Riportiamo il rapporto sul convegno UNI tenutosi a Roma il 10 novembre 2015 presso il Ministero dello Sviluppo Economico dal titolo
Quale ruolo per la normazione tecnica volontaria nella politica economica nazionale?
I rappresentanti degli stakeholder industriali e istituzionali hanno discusso del “cambio di passo” del rapporto tra normazione e legislazione. In questa fase di spending review per il sistema socio-economico italiano è indispensabile evitare che i tagli possano pregiudicare l’attività degli enti di normazione UNI e CEI. Fatto che si tradurrebbe inevitabilmente in un deficit di rappresentanza nazionale ai tavoli della normazione in sede europea (CEN) e mondiale (ISO) e potrebbe significare:
- perdere competitività e generare un effetto negativo di lungo periodo difficile da recuperare
- non sostenere il “Made in” negli aspetti della valorizzazione delle specificità italiane
- aumentare i costi sociali connessi alla sicurezza (infortuni sul lavoro, salute…) e vanificare lo sforzo che ha ridotto gli infortuni sul lavoro.

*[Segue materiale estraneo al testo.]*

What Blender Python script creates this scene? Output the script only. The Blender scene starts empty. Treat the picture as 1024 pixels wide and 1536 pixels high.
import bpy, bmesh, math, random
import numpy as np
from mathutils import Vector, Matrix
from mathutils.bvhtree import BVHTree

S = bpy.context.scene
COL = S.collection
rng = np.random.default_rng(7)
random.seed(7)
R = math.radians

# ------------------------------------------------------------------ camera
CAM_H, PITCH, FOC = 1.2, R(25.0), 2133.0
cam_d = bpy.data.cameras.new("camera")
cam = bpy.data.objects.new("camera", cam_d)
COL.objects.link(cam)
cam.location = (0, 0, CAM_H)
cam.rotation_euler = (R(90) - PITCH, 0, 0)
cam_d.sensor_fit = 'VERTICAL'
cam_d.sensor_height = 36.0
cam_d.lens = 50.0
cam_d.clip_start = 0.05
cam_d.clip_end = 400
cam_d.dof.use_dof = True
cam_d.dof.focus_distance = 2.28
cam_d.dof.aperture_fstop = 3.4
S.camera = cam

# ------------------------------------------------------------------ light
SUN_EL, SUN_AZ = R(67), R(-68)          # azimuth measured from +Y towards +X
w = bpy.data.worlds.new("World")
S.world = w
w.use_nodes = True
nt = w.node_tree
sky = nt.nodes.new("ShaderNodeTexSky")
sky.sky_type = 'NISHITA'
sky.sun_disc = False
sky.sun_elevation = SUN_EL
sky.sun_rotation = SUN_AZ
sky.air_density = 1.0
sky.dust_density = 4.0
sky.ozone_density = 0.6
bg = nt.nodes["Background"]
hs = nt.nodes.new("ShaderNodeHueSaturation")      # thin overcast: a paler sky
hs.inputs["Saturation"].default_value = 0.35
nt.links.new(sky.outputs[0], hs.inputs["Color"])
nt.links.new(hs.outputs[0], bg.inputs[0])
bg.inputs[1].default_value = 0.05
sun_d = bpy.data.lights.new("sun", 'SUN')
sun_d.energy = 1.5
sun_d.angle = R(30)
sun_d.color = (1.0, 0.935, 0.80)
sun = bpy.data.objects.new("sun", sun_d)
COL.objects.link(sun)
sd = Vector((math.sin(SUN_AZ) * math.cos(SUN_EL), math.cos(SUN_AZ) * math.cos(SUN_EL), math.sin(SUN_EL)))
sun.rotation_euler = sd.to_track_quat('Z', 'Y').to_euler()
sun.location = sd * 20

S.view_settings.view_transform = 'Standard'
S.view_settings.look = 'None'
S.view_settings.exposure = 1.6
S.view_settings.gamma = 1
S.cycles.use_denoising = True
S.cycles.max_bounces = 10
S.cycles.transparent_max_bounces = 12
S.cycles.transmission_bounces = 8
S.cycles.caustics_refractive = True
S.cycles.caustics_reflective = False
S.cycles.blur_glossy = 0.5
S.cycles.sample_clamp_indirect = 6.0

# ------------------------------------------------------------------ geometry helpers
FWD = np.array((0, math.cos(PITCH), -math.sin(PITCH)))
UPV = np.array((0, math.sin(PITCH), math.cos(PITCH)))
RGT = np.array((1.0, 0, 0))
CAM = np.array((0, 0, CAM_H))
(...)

Occorre passare a una nuova fase in cui la normazione tecnica volontaria diventi sempre più parte attiva della politica economica del Paese, per incidere maggiormente sullo sviluppo: le più recenti ricerche inglesi quantificano in oltre 8 miliardi di sterline l’effetto economico della normazione sulla produttività del lavoro e in oltre 6 miliardi di sterline l’aumento delle esportazioni di prodotti “a norma” e delle imprese che lavorano “a norma”, con aumenti di fatturato tra 1,7% e 5,3% in specifici settori come aerospazio, difesa, alimenti e bevande… (fonte: CEBR 2015). In Germania e Francia l’effetto economico della normazione sul PIL è stimato nell’ordine dello 0,7 – 0,8% del PIL (fonte: DIN 2011 e AFNOR 2009) fino a raggiungere 1% in Nuova Zelanda (fonte: BERL 2011). Questi risultati sono stati raggiunti grazie alla valorizzazione della normazione tecnica volontaria e al suo pieno coinvolgimento nelle politiche economiche dei Governi dei Paesi.